Sri Lanka could make changes, and both the captain and coach hinted at this. "We will play the best team to win in the conditions," said Tom Moody, adding, "and the conditions appear to be different." Although there has been rain, the pitch is brown and grassless and expected to take turn. This means that Sri Lanka are likely to retain two spinners, with Upul Chandana possibly coming in for Rangana Herath. Nuwan Zoysa is also pushing hard for Gayan Wijekoon's place.
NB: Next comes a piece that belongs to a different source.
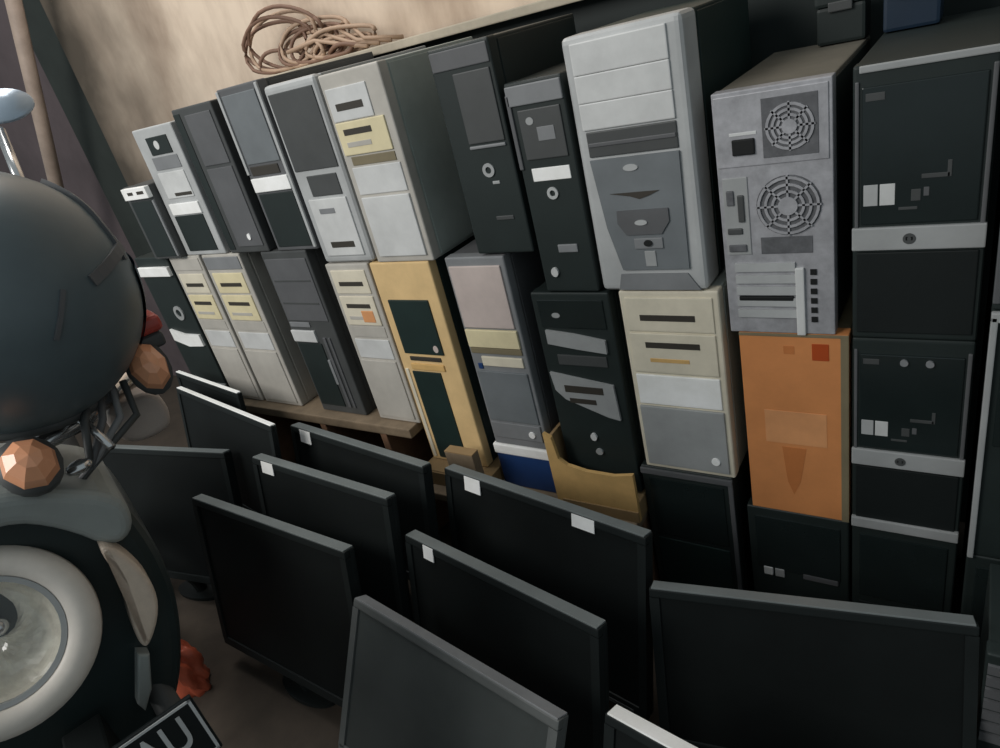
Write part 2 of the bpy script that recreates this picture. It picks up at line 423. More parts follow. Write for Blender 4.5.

Considering that Sri Lanka have a 1-0 lead and struggled mainly with their batting in the first Test, an extra batsman, the in-form Russel Arnold, may be discussed at No 7 when the management meets in the evening. But this defensive move would leave them with just two quick bowlers, a gamble if the unsettled weather does not clear away with the full moon as anticipated.

Likely teams:

Sri Lanka 1 Marvan Atapattu, 2 Sanath Jayasuriya, 3 Kumar Sangakkara, 4 Mahela Jayawardene, 5 Thilan Samaweera, 6 Tillakaratne Dilshan, 7 Chaminda Vaas, 8 Upul Chandana, 9 Nuwan Zoysa, 10 Muttiah Muralitharan, 11 Lasith Malinga.

West Indies 1 Ryan Ramdass, 2 Sylvester Joseph, 3 Runako Morton, 4 Narsingh Deonarine, 5 Shivnarine Chanderpaul, 6 Dwaine Smith, 7 Denesh Ramdin, 8 Omari Banks, 9 Tino Best, 10 Daren Powell, 11 Jermaine Lawson.